**What you have to do**
Retype all material exactly. Pictures stay out of the copy.

**Dataset extract**

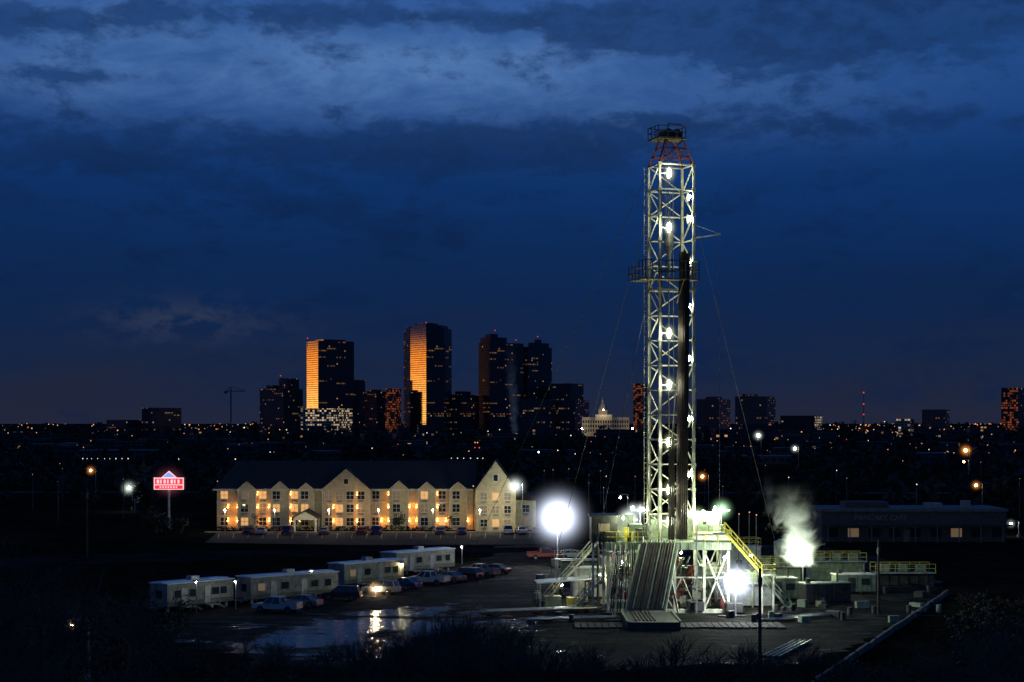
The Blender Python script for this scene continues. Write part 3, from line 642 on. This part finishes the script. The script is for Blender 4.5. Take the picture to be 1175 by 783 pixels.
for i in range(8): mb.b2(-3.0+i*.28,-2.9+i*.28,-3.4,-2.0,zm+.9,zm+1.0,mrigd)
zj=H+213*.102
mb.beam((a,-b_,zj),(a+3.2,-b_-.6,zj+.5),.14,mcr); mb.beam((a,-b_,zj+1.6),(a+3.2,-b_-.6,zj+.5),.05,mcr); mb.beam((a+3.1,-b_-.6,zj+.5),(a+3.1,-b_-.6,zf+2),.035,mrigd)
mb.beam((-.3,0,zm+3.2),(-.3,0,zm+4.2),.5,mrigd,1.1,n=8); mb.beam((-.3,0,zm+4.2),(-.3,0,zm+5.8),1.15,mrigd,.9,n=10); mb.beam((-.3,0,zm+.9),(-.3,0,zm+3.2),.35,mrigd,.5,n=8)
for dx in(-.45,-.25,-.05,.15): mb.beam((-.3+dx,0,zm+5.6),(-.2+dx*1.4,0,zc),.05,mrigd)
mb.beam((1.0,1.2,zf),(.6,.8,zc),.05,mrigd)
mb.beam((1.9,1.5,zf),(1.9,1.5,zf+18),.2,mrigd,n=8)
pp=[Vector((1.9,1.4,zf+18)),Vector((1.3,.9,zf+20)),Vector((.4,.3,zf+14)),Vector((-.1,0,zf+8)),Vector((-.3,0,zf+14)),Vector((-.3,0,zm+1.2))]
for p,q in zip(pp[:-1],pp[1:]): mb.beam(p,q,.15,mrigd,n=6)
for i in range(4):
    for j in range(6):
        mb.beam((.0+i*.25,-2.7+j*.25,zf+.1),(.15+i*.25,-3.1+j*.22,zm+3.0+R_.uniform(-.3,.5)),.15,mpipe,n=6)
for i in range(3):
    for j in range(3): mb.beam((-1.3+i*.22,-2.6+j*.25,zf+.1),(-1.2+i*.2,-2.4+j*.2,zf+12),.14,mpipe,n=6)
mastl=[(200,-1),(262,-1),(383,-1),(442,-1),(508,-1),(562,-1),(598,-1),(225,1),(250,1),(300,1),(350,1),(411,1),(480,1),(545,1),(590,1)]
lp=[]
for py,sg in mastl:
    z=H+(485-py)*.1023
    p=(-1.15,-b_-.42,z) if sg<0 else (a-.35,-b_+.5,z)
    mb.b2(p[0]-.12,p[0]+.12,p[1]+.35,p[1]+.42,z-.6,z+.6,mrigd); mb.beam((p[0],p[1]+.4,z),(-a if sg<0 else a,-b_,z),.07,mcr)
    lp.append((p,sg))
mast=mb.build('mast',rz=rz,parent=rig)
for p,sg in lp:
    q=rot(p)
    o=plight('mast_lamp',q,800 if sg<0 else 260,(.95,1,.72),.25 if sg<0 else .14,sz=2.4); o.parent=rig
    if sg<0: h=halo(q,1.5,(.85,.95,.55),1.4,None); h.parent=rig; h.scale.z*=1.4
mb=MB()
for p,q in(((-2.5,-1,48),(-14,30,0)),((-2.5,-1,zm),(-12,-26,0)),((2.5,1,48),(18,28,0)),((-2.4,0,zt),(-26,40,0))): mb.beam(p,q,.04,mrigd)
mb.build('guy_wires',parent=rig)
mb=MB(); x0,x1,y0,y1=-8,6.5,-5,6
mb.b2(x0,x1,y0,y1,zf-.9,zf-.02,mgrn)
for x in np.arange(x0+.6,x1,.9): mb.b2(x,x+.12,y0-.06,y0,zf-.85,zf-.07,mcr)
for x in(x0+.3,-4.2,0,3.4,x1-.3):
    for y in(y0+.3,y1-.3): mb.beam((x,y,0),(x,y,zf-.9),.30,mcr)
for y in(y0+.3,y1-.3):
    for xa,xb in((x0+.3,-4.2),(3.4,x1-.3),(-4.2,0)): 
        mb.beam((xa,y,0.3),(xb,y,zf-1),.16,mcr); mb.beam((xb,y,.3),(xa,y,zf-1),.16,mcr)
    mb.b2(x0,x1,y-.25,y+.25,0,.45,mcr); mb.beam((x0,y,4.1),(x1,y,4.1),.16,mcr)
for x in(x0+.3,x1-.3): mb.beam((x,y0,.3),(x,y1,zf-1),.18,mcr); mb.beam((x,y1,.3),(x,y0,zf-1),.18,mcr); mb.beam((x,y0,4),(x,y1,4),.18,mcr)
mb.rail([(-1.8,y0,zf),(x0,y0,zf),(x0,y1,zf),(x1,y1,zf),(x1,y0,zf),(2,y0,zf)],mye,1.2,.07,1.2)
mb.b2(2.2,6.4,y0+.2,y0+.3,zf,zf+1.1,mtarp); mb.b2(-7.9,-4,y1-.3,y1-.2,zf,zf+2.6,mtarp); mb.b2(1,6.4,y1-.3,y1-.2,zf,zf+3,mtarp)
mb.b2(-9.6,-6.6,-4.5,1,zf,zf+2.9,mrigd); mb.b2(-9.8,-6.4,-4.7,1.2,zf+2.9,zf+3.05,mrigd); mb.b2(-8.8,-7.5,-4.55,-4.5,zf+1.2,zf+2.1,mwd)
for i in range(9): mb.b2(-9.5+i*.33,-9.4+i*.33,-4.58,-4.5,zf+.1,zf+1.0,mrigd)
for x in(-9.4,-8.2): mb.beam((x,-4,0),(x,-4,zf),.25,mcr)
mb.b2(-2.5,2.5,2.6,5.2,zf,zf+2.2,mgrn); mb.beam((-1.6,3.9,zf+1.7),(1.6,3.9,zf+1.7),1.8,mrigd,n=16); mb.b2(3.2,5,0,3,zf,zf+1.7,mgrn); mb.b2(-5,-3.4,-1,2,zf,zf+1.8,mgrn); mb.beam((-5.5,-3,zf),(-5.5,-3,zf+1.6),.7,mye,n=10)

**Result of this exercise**
The Blender Python script for this scene continues. Write part 3, from line 642 on. This part finishes the script. The script is for Blender 4.5. Take the picture to be 1175 by 783 pixels.
for i in range(8): mb.b2(-3.0+i*.28,-2.9+i*.28,-3.4,-2.0,zm+.9,zm+1.0,mrigd)
zj=H+213*.102
mb.beam((a,-b_,zj),(a+3.2,-b_-.6,zj+.5),.14,mcr); mb.beam((a,-b_,zj+1.6),(a+3.2,-b_-.6,zj+.5),.05,mcr); mb.beam((a+3.1,-b_-.6,zj+.5),(a+3.1,-b_-.6,zf+2),.035,mrigd)
mb.beam((-.3,0,zm+3.2),(-.3,0,zm+4.2),.5,mrigd,1.1,n=8); mb.beam((-.3,0,zm+4.2),(-.3,0,zm+5.8),1.15,mrigd,.9,n=10); mb.beam((-.3,0,zm+.9),(-.3,0,zm+3.2),.35,mrigd,.5,n=8)
for dx in(-.45,-.25,-.05,.15): mb.beam((-.3+dx,0,zm+5.6),(-.2+dx*1.4,0,zc),.05,mrigd)
mb.beam((1.0,1.2,zf),(.6,.8,zc),.05,mrigd)
mb.beam((1.9,1.5,zf),(1.9,1.5,zf+18),.2,mrigd,n=8)
pp=[Vector((1.9,1.4,zf+18)),Vector((1.3,.9,zf+20)),Vector((.4,.3,zf+14)),Vector((-.1,0,zf+8)),Vector((-.3,0,zf+14)),Vector((-.3,0,zm+1.2))]
for p,q in zip(pp[:-1],pp[1:]): mb.beam(p,q,.15,mrigd,n=6)
for i in range(4):
    for j in range(6):
        mb.beam((.0+i*.25,-2.7+j*.25,zf+.1),(.15+i*.25,-3.1+j*.22,zm+3.0+R_.uniform(-.3,.5)),.15,mpipe,n=6)
for i in range(3):
    for j in range(3): mb.beam((-1.3+i*.22,-2.6+j*.25,zf+.1),(-1.2+i*.2,-2.4+j*.2,zf+12),.14,mpipe,n=6)
mastl=[(200,-1),(262,-1),(383,-1),(442,-1),(508,-1),(562,-1),(598,-1),(225,1),(250,1),(300,1),(350,1),(411,1),(480,1),(545,1),(590,1)]
lp=[]
for py,sg in mastl:
    z=H+(485-py)*.1023
    p=(-1.15,-b_-.42,z) if sg<0 else (a-.35,-b_+.5,z)
    mb.b2(p[0]-.12,p[0]+.12,p[1]+.35,p[1]+.42,z-.6,z+.6,mrigd); mb.beam((p[0],p[1]+.4,z),(-a if sg<0 else a,-b_,z),.07,mcr)
    lp.append((p,sg))
mast=mb.build('mast',rz=rz,parent=rig)
for p,sg in lp:
    q=rot(p)
    o=plight('mast_lamp',q,800 if sg<0 else 260,(.95,1,.72),.25 if sg<0 else .14,sz=2.4); o.parent=rig
    if sg<0: h=halo(q,1.5,(.85,.95,.55),1.4,None); h.parent=rig; h.scale.z*=1.4
mb=MB()
for p,q in(((-2.5,-1,48),(-14,30,0)),((-2.5,-1,zm),(-12,-26,0)),((2.5,1,48),(18,28,0)),((-2.4,0,zt),(-26,40,0))): mb.beam(p,q,.04,mrigd)
mb.build('guy_wires',parent=rig)
mb=MB(); x0,x1,y0,y1=-8,6.5,-5,6
mb.b2(x0,x1,y0,y1,zf-.9,zf-.02,mgrn)
for x in np.arange(x0+.6,x1,.9): mb.b2(x,x+.12,y0-.06,y0,zf-.85,zf-.07,mcr)
for x in(x0+.3,-4.2,0,3.4,x1-.3):
    for y in(y0+.3,y1-.3): mb.beam((x,y,0),(x,y,zf-.9),.30,mcr)
for y in(y0+.3,y1-.3):
    for xa,xb in((x0+.3,-4.2),(3.4,x1-.3),(-4.2,0)): 
        mb.beam((xa,y,0.3),(xb,y,zf-1),.16,mcr); mb.beam((xb,y,.3),(xa,y,zf-1),.16,mcr)
    mb.b2(x0,x1,y-.25,y+.25,0,.45,mcr); mb.beam((x0,y,4.1),(x1,y,4.1),.16,mcr)
for x in(x0+.3,x1-.3): mb.beam((x,y0,.3),(x,y1,zf-1),.18,mcr); mb.beam((x,y1,.3),(x,y0,zf-1),.18,mcr); mb.beam((x,y0,4),(x,y1,4),.18,mcr)
mb.rail([(-1.8,y0,zf),(x0,y0,zf),(x0,y1,zf),(x1,y1,zf),(x1,y0,zf),(2,y0,zf)],mye,1.2,.07,1.2)
mb.b2(2.2,6.4,y0+.2,y0+.3,zf,zf+1.1,mtarp); mb.b2(-7.9,-4,y1-.3,y1-.2,zf,zf+2.6,mtarp); mb.b2(1,6.4,y1-.3,y1-.2,zf,zf+3,mtarp)
mb.b2(-9.6,-6.6,-4.5,1,zf,zf+2.9,mrigd); mb.b2(-9.8,-6.4,-4.7,1.2,zf+2.9,zf+3.05,mrigd); mb.b2(-8.8,-7.5,-4.55,-4.5,zf+1.2,zf+2.1,mwd)
for i in range(9): mb.b2(-9.5+i*.33,-9.4+i*.33,-4.58,-4.5,zf+.1,zf+1.0,mrigd)
for x in(-9.4,-8.2): mb.beam((x,-4,0),(x,-4,zf),.25,mcr)
mb.b2(-2.5,2.5,2.6,5.2,zf,zf+2.2,mgrn); mb.beam((-1.6,3.9,zf+1.7),(1.6,3.9,zf+1.7),1.8,mrigd,n=16); mb.b2(3.2,5,0,3,zf,zf+1.7,mgrn); mb.b2(-5,-3.4,-1,2,zf,zf+1.8,mgrn); mb.beam((-5.5,-3,zf),(-5.5,-3,zf+1.6),.7,mye,n=10)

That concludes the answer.